# start of Data excerpt
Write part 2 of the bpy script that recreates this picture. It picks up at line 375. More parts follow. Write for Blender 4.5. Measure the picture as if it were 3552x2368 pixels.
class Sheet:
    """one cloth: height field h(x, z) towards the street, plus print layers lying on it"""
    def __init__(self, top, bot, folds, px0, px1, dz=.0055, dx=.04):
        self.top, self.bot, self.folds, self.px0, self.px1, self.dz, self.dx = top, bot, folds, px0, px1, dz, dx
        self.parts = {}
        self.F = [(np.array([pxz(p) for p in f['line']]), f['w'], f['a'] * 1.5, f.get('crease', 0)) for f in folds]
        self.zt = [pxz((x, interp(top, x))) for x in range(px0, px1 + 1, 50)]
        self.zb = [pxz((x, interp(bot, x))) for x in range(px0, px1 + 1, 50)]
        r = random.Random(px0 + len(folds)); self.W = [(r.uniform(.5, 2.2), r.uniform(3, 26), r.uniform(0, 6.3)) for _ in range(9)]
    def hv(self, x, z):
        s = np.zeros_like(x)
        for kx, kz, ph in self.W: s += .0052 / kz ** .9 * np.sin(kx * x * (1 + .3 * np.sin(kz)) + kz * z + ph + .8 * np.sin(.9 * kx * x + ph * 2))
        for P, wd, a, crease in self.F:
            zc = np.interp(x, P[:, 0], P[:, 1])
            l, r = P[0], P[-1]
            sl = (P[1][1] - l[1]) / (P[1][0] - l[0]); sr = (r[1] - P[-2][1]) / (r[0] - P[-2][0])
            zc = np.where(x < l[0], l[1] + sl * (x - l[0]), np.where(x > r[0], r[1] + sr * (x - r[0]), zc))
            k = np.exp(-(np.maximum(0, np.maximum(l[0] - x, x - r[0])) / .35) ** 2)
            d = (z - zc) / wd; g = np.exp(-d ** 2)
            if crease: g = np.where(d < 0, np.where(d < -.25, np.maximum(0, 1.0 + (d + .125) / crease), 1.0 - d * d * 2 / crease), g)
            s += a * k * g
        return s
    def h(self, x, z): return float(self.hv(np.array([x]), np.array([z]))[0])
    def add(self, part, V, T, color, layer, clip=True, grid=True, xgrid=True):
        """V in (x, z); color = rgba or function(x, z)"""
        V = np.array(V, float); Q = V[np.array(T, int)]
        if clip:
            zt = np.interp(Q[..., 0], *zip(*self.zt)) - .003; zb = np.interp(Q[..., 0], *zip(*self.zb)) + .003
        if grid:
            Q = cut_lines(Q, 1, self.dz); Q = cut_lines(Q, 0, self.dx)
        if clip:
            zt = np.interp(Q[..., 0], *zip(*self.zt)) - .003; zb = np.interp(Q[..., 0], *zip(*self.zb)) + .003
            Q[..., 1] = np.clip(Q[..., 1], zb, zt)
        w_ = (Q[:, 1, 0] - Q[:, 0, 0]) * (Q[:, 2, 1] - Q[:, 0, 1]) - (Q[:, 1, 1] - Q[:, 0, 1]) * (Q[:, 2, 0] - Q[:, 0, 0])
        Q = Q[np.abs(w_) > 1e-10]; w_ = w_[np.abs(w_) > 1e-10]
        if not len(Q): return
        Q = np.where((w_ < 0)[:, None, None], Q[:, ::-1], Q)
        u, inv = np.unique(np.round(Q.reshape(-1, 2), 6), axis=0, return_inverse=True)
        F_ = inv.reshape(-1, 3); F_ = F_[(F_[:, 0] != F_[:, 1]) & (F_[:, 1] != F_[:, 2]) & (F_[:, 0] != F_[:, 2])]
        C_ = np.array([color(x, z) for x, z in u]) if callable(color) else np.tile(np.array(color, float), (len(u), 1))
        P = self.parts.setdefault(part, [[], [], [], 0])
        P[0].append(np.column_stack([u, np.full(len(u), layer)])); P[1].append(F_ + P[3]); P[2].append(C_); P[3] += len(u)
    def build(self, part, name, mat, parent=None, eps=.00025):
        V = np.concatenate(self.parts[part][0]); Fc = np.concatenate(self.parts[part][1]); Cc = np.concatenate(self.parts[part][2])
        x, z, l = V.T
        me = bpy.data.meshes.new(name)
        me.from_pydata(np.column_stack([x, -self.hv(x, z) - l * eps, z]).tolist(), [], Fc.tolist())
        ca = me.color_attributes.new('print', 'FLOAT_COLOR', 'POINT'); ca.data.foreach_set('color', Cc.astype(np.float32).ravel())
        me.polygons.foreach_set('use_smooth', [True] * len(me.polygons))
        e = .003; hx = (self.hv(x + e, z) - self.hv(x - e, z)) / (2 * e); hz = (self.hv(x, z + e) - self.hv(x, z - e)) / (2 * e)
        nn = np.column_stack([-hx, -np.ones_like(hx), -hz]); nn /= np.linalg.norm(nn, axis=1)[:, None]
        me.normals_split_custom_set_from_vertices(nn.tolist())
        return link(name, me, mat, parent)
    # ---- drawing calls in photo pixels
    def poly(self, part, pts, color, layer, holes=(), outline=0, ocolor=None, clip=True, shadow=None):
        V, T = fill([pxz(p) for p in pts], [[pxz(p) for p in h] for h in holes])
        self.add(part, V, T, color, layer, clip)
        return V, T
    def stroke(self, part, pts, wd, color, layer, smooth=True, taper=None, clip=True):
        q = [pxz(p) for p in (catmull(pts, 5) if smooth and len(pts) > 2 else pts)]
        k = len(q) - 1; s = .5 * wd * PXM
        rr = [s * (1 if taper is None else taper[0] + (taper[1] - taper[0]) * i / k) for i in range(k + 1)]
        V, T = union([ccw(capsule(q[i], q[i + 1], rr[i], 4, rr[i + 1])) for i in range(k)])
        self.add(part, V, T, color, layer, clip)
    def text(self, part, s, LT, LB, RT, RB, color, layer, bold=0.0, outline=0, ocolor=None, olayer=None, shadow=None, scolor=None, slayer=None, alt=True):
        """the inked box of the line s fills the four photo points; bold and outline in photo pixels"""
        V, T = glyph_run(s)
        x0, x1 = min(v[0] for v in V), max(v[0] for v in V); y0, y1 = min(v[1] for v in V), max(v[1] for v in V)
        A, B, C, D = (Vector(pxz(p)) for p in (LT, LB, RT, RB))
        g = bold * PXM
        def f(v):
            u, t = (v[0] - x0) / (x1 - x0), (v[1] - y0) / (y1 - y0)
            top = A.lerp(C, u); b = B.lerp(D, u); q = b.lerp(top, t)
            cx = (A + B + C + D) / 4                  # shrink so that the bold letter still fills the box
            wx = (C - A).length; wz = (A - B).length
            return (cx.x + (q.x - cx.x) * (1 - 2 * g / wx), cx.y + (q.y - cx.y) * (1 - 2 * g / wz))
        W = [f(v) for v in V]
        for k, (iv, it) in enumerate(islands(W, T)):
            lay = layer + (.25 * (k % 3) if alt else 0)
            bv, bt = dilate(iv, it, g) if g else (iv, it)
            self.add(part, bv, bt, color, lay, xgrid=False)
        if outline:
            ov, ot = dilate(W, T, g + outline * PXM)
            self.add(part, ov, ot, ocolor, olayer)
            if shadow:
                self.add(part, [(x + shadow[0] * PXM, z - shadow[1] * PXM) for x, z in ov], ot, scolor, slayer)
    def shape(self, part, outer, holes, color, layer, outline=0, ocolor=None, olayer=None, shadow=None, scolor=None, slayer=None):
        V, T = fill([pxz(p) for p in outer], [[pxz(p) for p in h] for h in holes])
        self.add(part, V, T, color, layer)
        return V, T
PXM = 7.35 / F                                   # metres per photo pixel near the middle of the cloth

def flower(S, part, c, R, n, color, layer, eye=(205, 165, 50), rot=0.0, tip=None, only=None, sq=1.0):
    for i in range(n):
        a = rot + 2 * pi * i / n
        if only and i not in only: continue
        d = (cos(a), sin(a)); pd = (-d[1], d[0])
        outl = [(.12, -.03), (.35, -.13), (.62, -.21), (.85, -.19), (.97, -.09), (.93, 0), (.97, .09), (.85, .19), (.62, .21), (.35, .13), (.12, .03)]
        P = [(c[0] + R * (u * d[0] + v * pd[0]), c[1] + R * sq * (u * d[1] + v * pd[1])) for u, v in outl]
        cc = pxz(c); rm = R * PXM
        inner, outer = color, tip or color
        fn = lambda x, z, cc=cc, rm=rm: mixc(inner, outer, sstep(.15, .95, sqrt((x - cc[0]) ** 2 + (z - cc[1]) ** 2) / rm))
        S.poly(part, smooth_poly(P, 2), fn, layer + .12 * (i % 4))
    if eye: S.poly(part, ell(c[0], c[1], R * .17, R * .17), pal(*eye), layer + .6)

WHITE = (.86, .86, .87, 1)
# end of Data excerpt
How many lines in the data contain the string "that"? Respond with the number only.

*Result below*
2